Mittlerweile hat sich Maccabi Tel Aviv auf Instagram mit einem Statement gemeldet. Der Club fordert die Fans auf, in den Hotelzimmern zu bleiben. Auch soll auf das öffentliche Zeigen israelischer oder jüdischer Symbole verzichtet werden. «Der Verein steht in direktem Kontakt mit dem Aussenministerium und dem Ministerium für Kultur und Sport, um bei der Koordination der Rückkehr der Fans, die sich in Amsterdam befinden, zu helfen», schreibt der Club weiter auf Instagram.

Der Nationale Sicherheitsrat empfiehlt, wer die Möglichkeit hat, seine Rückreise nach Israel vorzuziehen. Dafür sollen die Maccabi-Fans kostenlos nach Tel Aviv zurückfliegen können, wie es aus Jerusalem heisst. Das Hauptziel sei es, eine sichere und schnelle Rückkehr der Fans von Maccabi Tel Aviv zu organisieren.

Wie Femke Halsema, die Bürgermeisterin von Amsterdam, in einer Instagram-Story schreibt, wurden Anhänger des israelischen Vereins an mehreren Orten in der Stadt angegriffen, misshandelt und mit Feuerwerk beworfen. «Trotz der massiven Polizeipräsenz wurden israelische Anhänger verletzt, das Ausmass der Vorfälle wird nun ermittelt», schreibt Halsema weiter.

Bürgermeisterin kündigt zusätzlichen Polizeischutz an

«Dieser Gewaltausbruch geht über alle Grenzen hinaus und ist in keiner Weise zu verteidigen. Es gibt keine Entschuldigung für das antisemitische Verhalten, das gestern Abend von Randalierern an den Tag gelegt wurde, die aktiv israelische Unterstützer suchten, um sie anzugreifen und zu misshandeln».  In den kommenden Tagen werden zusätzliche Polizisten vor Ort sein, um die Lage zu überwachen und zu kontrollieren, besonders bei jüdischen Einrichtungen und Objekten.
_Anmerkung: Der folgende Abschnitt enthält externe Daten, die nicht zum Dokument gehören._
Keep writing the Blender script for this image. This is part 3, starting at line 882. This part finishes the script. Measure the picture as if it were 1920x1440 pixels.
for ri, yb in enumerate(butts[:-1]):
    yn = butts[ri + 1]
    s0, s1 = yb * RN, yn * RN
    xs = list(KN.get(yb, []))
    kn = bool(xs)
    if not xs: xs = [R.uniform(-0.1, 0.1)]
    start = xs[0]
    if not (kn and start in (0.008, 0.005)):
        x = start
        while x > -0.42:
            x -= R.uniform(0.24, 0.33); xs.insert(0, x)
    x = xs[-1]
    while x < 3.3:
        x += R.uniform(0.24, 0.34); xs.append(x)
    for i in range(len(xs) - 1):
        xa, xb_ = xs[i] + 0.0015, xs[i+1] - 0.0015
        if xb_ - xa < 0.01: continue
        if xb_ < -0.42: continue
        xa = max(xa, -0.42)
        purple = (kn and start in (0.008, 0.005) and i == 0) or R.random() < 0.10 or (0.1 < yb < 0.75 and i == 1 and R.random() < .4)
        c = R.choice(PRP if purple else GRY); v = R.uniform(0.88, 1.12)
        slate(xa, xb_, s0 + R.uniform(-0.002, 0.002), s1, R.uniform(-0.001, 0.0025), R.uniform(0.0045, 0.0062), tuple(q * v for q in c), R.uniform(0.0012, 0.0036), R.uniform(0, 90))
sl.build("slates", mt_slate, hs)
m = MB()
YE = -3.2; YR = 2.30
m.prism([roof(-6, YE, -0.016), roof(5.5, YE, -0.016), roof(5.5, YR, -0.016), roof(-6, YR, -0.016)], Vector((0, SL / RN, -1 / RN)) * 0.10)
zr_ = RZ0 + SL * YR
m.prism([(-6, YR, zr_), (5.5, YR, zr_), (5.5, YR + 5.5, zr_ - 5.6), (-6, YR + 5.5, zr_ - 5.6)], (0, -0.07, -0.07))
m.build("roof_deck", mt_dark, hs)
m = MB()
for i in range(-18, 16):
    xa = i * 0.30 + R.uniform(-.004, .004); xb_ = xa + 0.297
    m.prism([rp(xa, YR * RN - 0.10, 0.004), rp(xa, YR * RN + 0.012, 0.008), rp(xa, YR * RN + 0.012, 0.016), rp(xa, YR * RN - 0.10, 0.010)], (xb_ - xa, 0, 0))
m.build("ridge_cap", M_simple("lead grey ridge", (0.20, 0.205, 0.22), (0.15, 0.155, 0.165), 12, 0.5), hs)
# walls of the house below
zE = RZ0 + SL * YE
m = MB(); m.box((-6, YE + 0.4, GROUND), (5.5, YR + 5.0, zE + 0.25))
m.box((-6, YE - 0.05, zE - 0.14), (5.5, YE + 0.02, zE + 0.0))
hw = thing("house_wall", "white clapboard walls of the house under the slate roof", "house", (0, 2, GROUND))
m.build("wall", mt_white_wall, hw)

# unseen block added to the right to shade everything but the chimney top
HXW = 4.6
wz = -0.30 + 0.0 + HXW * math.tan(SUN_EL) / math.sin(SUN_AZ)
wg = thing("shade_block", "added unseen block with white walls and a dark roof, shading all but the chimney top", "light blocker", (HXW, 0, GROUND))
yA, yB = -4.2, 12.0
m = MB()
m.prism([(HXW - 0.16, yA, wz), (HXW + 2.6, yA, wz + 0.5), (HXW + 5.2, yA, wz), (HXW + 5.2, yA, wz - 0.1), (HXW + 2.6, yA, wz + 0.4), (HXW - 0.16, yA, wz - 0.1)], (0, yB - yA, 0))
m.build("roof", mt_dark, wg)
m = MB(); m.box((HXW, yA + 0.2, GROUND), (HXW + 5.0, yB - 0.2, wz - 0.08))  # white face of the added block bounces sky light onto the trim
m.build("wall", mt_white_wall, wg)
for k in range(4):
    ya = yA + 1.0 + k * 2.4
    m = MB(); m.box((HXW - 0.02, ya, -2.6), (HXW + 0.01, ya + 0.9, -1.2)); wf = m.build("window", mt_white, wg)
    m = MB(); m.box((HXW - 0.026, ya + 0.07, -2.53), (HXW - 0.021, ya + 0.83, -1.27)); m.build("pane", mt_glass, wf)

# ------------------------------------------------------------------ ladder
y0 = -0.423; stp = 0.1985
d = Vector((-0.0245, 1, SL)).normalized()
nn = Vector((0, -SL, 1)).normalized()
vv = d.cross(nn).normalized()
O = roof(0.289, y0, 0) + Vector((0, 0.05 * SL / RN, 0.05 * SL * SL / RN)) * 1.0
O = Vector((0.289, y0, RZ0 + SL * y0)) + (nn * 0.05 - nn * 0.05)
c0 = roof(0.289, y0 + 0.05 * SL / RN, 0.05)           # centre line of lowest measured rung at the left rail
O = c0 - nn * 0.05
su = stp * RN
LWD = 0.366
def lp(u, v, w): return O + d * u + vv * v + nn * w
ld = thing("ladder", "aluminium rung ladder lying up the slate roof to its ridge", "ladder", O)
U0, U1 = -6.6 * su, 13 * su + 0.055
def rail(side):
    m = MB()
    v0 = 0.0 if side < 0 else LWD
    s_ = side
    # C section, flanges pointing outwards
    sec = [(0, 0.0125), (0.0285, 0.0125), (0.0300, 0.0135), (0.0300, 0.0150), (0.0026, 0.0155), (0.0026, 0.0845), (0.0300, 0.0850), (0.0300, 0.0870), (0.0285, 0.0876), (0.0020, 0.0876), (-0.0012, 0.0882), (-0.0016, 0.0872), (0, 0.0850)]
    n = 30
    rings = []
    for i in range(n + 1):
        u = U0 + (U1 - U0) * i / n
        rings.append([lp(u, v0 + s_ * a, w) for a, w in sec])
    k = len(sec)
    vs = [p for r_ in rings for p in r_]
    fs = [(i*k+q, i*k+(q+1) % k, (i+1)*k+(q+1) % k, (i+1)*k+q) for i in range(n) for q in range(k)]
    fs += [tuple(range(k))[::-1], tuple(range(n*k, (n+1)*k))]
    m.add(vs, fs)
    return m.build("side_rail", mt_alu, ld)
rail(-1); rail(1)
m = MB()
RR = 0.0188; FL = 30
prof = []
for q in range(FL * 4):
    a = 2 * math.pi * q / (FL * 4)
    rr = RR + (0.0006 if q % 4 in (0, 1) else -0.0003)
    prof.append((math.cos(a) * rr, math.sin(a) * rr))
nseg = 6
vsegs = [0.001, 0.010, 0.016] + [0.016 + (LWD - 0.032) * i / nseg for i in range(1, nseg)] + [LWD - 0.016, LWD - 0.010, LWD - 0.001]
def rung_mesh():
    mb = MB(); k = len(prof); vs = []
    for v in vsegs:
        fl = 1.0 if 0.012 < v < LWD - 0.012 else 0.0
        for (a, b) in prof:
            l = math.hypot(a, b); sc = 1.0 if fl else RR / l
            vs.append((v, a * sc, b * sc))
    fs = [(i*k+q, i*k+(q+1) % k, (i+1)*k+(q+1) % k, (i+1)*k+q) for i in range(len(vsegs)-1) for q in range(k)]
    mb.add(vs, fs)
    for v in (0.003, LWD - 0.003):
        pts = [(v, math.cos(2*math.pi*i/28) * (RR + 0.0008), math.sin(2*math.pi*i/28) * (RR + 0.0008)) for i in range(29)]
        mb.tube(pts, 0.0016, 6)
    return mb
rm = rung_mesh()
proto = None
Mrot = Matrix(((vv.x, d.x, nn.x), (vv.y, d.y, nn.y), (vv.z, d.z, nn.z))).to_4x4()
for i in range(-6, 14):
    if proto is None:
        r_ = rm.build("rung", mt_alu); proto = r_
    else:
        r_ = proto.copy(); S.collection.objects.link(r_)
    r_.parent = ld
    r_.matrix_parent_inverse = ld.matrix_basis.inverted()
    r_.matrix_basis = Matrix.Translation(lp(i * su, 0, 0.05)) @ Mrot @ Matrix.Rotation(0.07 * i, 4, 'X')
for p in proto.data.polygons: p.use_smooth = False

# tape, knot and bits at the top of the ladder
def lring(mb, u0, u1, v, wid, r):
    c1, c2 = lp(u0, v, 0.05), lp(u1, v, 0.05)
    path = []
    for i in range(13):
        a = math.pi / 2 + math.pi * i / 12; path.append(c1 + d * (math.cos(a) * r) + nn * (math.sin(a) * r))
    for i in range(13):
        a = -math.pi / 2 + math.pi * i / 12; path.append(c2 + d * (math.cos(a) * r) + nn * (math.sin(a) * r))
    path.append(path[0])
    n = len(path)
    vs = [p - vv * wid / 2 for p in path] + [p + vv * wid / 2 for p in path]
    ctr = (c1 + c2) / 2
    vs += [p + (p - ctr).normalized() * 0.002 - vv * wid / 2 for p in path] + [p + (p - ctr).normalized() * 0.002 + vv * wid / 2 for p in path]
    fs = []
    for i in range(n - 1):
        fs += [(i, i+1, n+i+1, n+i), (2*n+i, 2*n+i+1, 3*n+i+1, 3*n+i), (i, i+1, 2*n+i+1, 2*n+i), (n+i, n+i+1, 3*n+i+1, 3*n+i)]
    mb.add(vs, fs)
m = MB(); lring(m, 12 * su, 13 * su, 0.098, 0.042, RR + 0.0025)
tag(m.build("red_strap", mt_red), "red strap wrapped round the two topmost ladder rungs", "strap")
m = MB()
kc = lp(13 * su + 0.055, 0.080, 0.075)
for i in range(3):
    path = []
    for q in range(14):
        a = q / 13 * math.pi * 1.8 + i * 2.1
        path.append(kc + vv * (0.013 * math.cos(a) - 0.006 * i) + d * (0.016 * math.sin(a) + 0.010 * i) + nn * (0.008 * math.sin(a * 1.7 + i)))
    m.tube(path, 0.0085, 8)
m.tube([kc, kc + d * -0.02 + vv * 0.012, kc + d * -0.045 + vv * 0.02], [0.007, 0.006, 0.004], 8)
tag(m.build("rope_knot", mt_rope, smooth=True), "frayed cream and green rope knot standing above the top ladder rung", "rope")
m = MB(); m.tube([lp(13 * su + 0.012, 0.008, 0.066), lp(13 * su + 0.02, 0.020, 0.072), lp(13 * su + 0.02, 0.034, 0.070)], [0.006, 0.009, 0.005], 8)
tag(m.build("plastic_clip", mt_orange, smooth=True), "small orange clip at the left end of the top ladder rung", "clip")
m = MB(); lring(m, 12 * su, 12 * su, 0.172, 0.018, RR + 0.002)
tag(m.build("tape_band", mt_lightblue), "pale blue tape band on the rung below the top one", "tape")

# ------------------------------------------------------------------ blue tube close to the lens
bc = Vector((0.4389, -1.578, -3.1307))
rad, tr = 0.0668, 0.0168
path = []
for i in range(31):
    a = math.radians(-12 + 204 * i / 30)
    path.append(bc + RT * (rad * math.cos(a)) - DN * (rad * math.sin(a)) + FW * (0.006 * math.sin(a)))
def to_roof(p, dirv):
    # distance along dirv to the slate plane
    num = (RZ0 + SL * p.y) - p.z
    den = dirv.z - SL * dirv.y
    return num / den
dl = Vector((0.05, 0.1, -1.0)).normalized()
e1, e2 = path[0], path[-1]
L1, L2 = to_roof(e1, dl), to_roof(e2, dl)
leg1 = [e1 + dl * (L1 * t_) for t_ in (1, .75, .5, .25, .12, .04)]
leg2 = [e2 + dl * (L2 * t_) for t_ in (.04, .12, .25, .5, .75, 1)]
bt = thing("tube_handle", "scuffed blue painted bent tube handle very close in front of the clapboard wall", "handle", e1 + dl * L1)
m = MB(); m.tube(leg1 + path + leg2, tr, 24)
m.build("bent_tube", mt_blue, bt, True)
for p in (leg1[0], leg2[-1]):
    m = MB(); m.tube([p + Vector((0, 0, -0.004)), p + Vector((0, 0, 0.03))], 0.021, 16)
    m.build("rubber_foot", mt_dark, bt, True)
Etwa 200 Pro-Palästina-Demonstranten versuchten nach Angaben der Polizei, zu der Spielstätte zu gelangen. Zuvor hatte die Stadtverwaltung eine Demonstration direkt vor der Johan Cruijff Arena verboten und einen anderen Ort in der Nähe für die Kundgebung bestimmt. Die Sicherheitsvorkehrungen waren vor der Partie deutlich verschärft worden.